As the grandchild of German survivors, Rabbi Dovid Asher’s intense interest in the case is very personal
A few weeks back, I wrote about Democratic Congresswoman Abigail Spanberger of Virginia and her widely covered analysis of the 2020 election. Now, thanks to constituent Rabbi Dovid Asher, a rav in Richmond, Virginia, she’s in the news again, going to bat for the families of survivors who are the plaintiffs in two Holocaust restitution cases that are now before the US Supreme Court.
In one case, Republic of Hungary v. Simon, the plaintiffs are 14 Hungarian Jewish survivors whose property was confiscated by the Hungarian government in a “wholesale plunder” prior to their deportation to death camps as part of the Nazi annihilation of more than two-thirds of Hungary’s Jews. In the other litigation, Federal Republic of Germany v. Philipp, the plaintiffs are heirs of German Jewish art dealers who were forced to sell a very valuable collection of artworks at a fraction of their worth to agents of top Nazi official Hermann Goering, who personally presented it as a surprise gift to Adolf Hitler yemach shemo. They sued in the US after the German Advisory Commission on the return of cultural property seized by the Nazis deemed the sale to not have been coerced.
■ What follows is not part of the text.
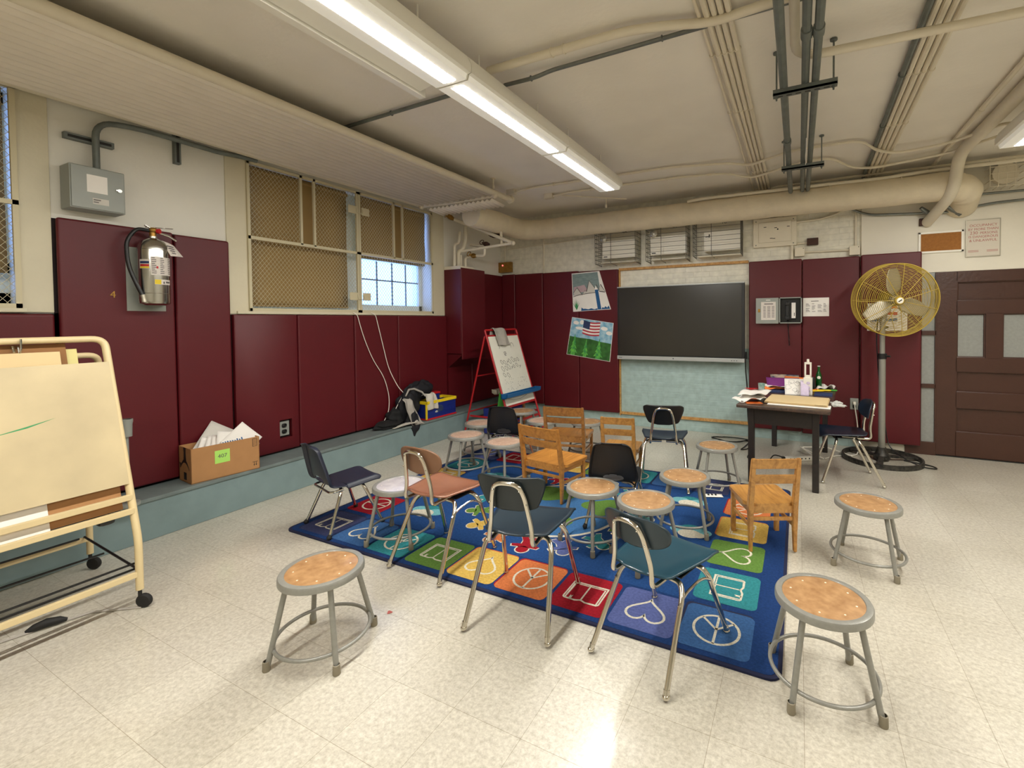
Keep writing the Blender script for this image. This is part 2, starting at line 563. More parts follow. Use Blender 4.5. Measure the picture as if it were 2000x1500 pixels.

Lower federal courts ruled that the suits could proceed, and the defendant governments appealed those rulings to the Supreme Court, which heard arguments in the cases last week. Although a federal statute, the Foreign Sovereignty Immunities Act (FSIA), protects foreign governments from having to defend claims in American courts, an exception under the FSIA does allow claims regarding property taken in violation of international law to be made in US courts. The plaintiffs argue that the property taken was part of the Nazi program of genocide, and was thus without question in “violation of international law.”
Arguing before the Court, the defendant’s attorney claimed, however, that the exception did not apply because the Nazis had taken property from German citizens within German territory. The defendants in both cases have also invoked the doctrine of international comity, which compels courts to abstain from hearing a case to show due respect for the sovereignty of another country.